Understanding no fault insurance

When it comes to insurance, what does ‘no fault’ really mean? For consumers, it means confusion and misunderstanding. The insurance industry’s adoption of this term was a big blunder. It’s misleading, since ‘no fault’ is not the same as ‘without fault’.

If you are injured or your car is damaged in an accident, you will deal with your own insurer regardless of who’s at fault for the accident. So if party A was at fault, you, party B, don’t have to go after party A’s insurance company for compensation. You will deal with your own insurer, who will pay you for the loss or damage.

That’s all ‘no fault’ means. However, the term ‘no fault’ has had a regrettable effect. Some consumers believe that any notion of ‘fault’ in an accident has been eliminated. Nothing could be further from the truth.

Let’s take this issue to the next stage. You have been injured in an accident in which you were the driver. Who pays your accident benefits? Does it matter who was at fault?

Law requires fault
You will receive accident benefits from your own insurer regardless of whether you were at fault or not. Your auto insurer will pay benefits to you as the drir, as well as to anyone injured while in your vehicle-regardless of whether or not they have their own automobile policy.

But someone must still be judged at fault, either completely or partially. The law requires it. There are ‘fault determination’ rules incorporated in the provincial Insurance Acts.

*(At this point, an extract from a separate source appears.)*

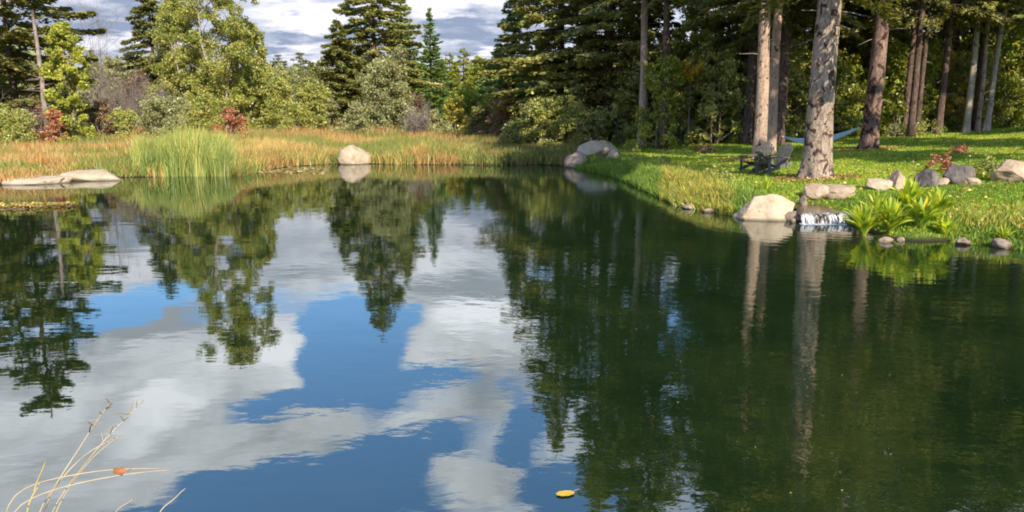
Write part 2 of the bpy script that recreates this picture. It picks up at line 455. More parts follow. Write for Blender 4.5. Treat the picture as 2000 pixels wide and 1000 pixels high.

These rules are intended to help insurance companies deal with accident claims expeditiously.

The extent of your ‘fault’ according to these regulations will determine the amount of the deductible you will have to pay. So, if you’re 50 per cent at fault, you’ll pay 50 per cent of the deductible on whichever policy pays for the damages.

And your ‘fault’, even if it is only 20 per cent, will almost certainly result in an increase in your premiums come your next renewal.